Orbital mechanics problem

Question

Here is a problem from the 2009 $F=ma$ contest on orbital mechanics:

Two stars, one of mass $M$, the other of mass $3M$, orbit their common center of mass. When the stars are collinear with the center of mass, the distance between the two stars is $d$. Find the period of orbit for the star of mass $3M$.

First of all, I am a bit clueless ab out how to solve this problem, partially because I don't understand the statement of the problem:

1. What does it actually mean for two bodies to "orbit their center of mass". Does that mean that the two bodies move in ellipses, and the center of mass is a foci of each ellipse?

2.Suppose we are given two masses with non-collinear initial velocity vectors. Assuming the only relevant force is the gravitational attraction between the two masses, does it follow that the bodies orbit their center of mass? In other words, under what conditions do two bodies orbit their center of mass?

I would appreciate the following two three things:

1. You answer my above questions.

2. You provide a solution to the problem.

3. You mention any interesting generalizations, related problems, or things I should study to solve problems like this.

Note: I am preparing for the F=ma exam, so any help is truly appreciated.

Edit: See the diagram here: http://www.aapt.org/physicsteam/2010/upload/2009_F-ma.pdf

Answer 1

What does it actually mean for two bodies to "orbit their center of mass". Does that mean that the two bodies move in ellipses, and the center of mass is a foci of each ellipse?

It is also called a barycenter. Any two (or more) objects in orbit around each other all orbit the barycenter. When working with 2 objects, the center of mass is the barycenter. I think you are confusing the center of mass for each object with the center of mass for the system.

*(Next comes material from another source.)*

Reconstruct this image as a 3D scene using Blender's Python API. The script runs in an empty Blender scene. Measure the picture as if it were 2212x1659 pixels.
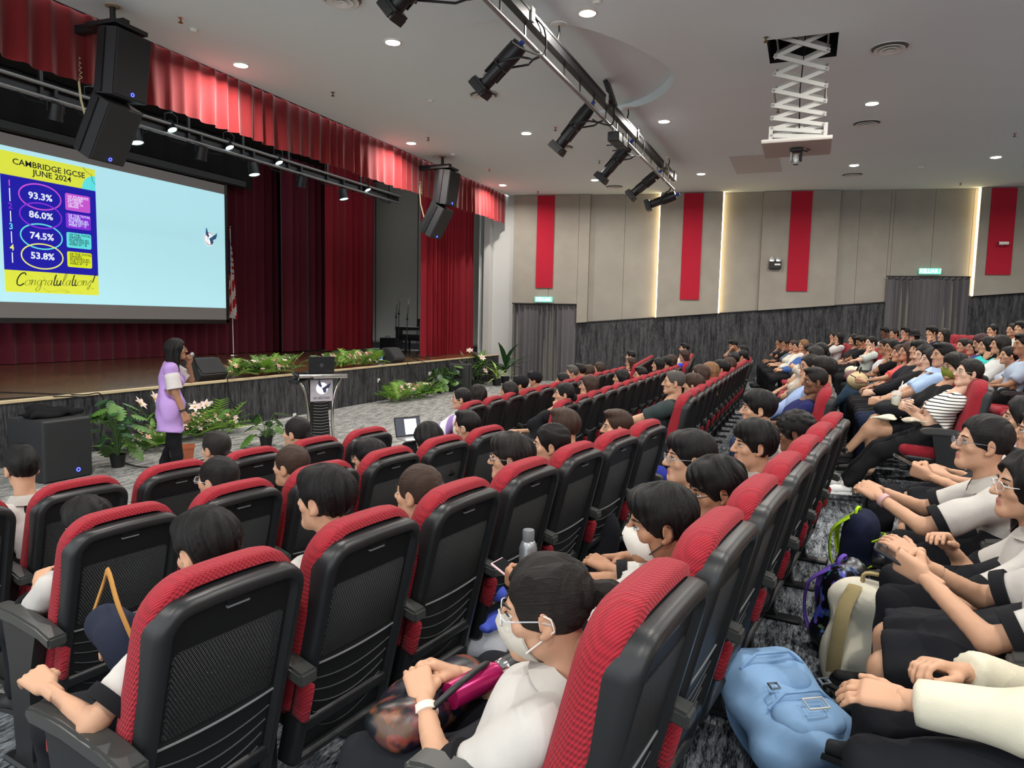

Suppose we are given two masses with non-collinear initial velocity vectors. Assuming the only relevant force is the gravitational attraction between the two masses, does it follow that the bodies orbit their center of mass? In other words, under what conditions do two bodies orbit their center of mass?

The 2 object must always orbit their center of mass of the system.

As for solving the question, it appears there is not enough information provided to determine the period.

Added (corrected):
The period can be found from: $T=2\pi \sqrt {\frac{r^3}{G(M_1+M_2)}}$
The masses are M and 3M and the radii of the orbits is $\frac{1}{4}d + \frac{3}{4}d$.
Substituting the values gives:
$T=2\pi \sqrt {\frac{d^3}{4GM}}$
$T=\pi \sqrt {\frac{d^3}{GM}}$
Which is A.

Answer 2

I have found the answer to my own question, and I've cleared up the confusion.

Let us first recall:

1.Two bodies moving in space only under the influence of the gravitational attraction between them move in ellipses, with the center of mass of the system at a foci of each ellipse. This is a very nontrivial statement but I will not prove it here.

2. Two bodies orbiting their center of mass are always collinear with the center of mass. It follows that the gravitational attractive force exerted on each body is a central force (i.e it points towards the center of mass).

The problem statement says "the two bodies are seperated by a distance $d$". The wording is a bit ambiguous, but I believe what is meant to be said is "the two bodies are seperated by a fixed distance $d$ throught their orbits".

Thus we can suppose that the two bodies move in concentric circles with center at the center of mass of the system.

Now, it is tempting to apply Kepler's Third Law here to the orbit of the body with mass $3M$ (as LDC3 did). However the derivation of keplers third law assumes that the mass which provides the centripetal force on the orbiting body is at the same distance from the orbiting body as the mass which provides the gravitational force. In other words, the central force exerted on each body is not originating from the center of mass of the system.

The correct way to proceed is to note the gravitational force on the mass $3M$ is $\frac{G(M)(3M)}{d^2}$ but the centripetal force is $\frac{(3M)v^2}{r}$ where $r$ is the distance to the center of mass, which can be determined to be $d/4$. Using $v=\frac{2\pi r}{T}$ with $T$ the period, we can equate the centripetal force to the gravitational force and arrive at $T=\pi\sqrt{\frac{d^3}{GM}}$. This is in fact an answer choice :).

What we essentialy did was generalize Kepler's Third Law (for circular orbits) to the case where the bodies orbit their center of mass. Kepler's Third Law assumes the body around which we are orbiting is fixed in space.

I now realize that the problem is much more subtle than I previously thought.